Insomma cosette non da poco, un bel ritratto a tinte forti di un soggetto che molto ha fatto discutere anche per una smania di protagonismo assolutamente non consona al ruolo che ricopre. I parlamentari a cinque stelle ci hanno anche ricordato le ragioni dell’insediamento di Rocca a via Toscana descrivendo l’alta natura morale della sua scelta “Francesco Rocca è stato eletto presidente della CRI dal 27 gennaio 2013, dopo esserne stato commissario straordinario dal 12 novembre 2008 – si legge nell’interrogazione – con scadenza del mandato al 10 gennaio 2015. Da quanto riportato in un articolo de L’Espresso di marzo 2010, già venivano evidenziate forti storture «Se decine di migliaia di volontari si adoperano senza prendere un euro, Rocca guadagna oltre 200 mila euro l’anno, e ha a disposizione circa 120 mila euro per le missioni. I tre capi dipartimento in busta paga superano i 150 mila, a cui vanno aggiunti i premi di produzione. Il direttore generale prende, invece, 200 mila l’anno»”.

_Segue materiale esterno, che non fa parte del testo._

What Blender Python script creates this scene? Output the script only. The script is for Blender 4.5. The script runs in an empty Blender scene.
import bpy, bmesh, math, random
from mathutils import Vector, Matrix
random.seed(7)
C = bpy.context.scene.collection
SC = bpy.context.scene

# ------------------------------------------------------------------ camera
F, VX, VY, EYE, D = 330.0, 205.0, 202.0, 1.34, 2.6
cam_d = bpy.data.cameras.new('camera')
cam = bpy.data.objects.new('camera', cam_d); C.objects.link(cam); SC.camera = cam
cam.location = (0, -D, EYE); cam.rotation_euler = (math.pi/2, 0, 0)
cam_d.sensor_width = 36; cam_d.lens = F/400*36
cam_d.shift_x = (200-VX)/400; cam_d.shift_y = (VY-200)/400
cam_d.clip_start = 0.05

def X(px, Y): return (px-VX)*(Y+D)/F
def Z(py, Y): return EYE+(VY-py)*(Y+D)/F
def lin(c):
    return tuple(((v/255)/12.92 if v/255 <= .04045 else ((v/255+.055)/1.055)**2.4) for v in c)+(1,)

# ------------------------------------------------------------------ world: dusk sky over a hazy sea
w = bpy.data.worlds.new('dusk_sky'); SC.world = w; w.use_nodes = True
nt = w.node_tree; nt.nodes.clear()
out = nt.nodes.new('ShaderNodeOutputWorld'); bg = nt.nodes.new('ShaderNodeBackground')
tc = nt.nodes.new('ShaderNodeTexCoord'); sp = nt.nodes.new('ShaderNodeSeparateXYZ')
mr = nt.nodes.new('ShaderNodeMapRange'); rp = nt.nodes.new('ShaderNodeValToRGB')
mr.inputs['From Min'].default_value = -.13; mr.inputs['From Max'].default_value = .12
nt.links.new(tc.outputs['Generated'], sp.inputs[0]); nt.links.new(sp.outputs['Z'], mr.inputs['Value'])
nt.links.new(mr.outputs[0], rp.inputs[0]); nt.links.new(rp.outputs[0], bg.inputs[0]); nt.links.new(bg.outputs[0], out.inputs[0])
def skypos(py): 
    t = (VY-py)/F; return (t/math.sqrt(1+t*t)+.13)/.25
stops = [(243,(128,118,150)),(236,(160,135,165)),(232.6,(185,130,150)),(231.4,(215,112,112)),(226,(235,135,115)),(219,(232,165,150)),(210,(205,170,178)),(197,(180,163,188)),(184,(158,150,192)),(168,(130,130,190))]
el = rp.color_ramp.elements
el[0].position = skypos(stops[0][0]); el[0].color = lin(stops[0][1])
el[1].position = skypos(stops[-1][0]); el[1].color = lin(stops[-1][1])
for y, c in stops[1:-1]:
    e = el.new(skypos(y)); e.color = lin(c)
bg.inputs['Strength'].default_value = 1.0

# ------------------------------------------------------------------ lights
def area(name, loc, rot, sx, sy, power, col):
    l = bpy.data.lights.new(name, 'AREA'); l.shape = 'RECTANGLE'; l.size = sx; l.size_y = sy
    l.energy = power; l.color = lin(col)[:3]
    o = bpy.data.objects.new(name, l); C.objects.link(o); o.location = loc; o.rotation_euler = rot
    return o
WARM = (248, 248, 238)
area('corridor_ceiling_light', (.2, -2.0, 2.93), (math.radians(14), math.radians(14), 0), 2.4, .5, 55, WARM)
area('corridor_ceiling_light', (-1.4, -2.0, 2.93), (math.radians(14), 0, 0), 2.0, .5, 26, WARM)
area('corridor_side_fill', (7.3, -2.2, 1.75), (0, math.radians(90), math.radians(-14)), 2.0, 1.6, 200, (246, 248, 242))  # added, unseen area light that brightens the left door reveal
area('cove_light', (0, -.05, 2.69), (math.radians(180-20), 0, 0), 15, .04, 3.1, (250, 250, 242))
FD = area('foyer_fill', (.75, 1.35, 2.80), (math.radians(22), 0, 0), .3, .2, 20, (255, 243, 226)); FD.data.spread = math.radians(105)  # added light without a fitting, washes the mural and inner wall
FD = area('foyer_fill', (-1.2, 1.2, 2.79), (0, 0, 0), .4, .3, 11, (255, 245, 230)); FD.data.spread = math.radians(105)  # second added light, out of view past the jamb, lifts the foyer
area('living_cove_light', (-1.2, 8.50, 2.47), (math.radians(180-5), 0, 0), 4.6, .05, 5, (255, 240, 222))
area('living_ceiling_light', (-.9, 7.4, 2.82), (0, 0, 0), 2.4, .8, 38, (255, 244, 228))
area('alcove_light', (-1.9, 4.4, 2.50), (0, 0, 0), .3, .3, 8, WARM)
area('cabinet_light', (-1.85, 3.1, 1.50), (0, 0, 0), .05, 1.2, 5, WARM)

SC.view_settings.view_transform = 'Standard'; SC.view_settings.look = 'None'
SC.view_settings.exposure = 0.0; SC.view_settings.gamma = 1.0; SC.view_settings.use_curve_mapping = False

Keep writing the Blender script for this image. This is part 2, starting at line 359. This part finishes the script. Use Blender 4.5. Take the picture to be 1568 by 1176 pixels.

Ecco la ragione dell’incarico dirigenziale accordatogli dal Vaticano, riuscire a sostentarsi, a portare il pane a casa dopo che, per effetto del nuovo statuto da lui varato in vista delle elezioni degli organi sociali del 2013, ha imposto la totale gratuità del suo altissimo ufficio al fine, si dice, di spiazzare altri e meno addentellati concorrenti, specialmente se domiciliati fuori Roma e quindi necessitati di spese di alloggio e trasferimento. La ciambella ha trovato il suo buco. Adesso bisognerà capire se il Governo italiano è d’accordo, se gradisce una generazione di figli e figliastri, controllori e controllati, se le questioni riguardanti incompatibilità ed inconferibilità degli incarichi pubblici valgono solo per gli altri, se sette deputati del MoVimento 5 Stelle sono pazzi visionari o meno, se dobbiamo continuare a chiamare questa svendita “privatizzazione”.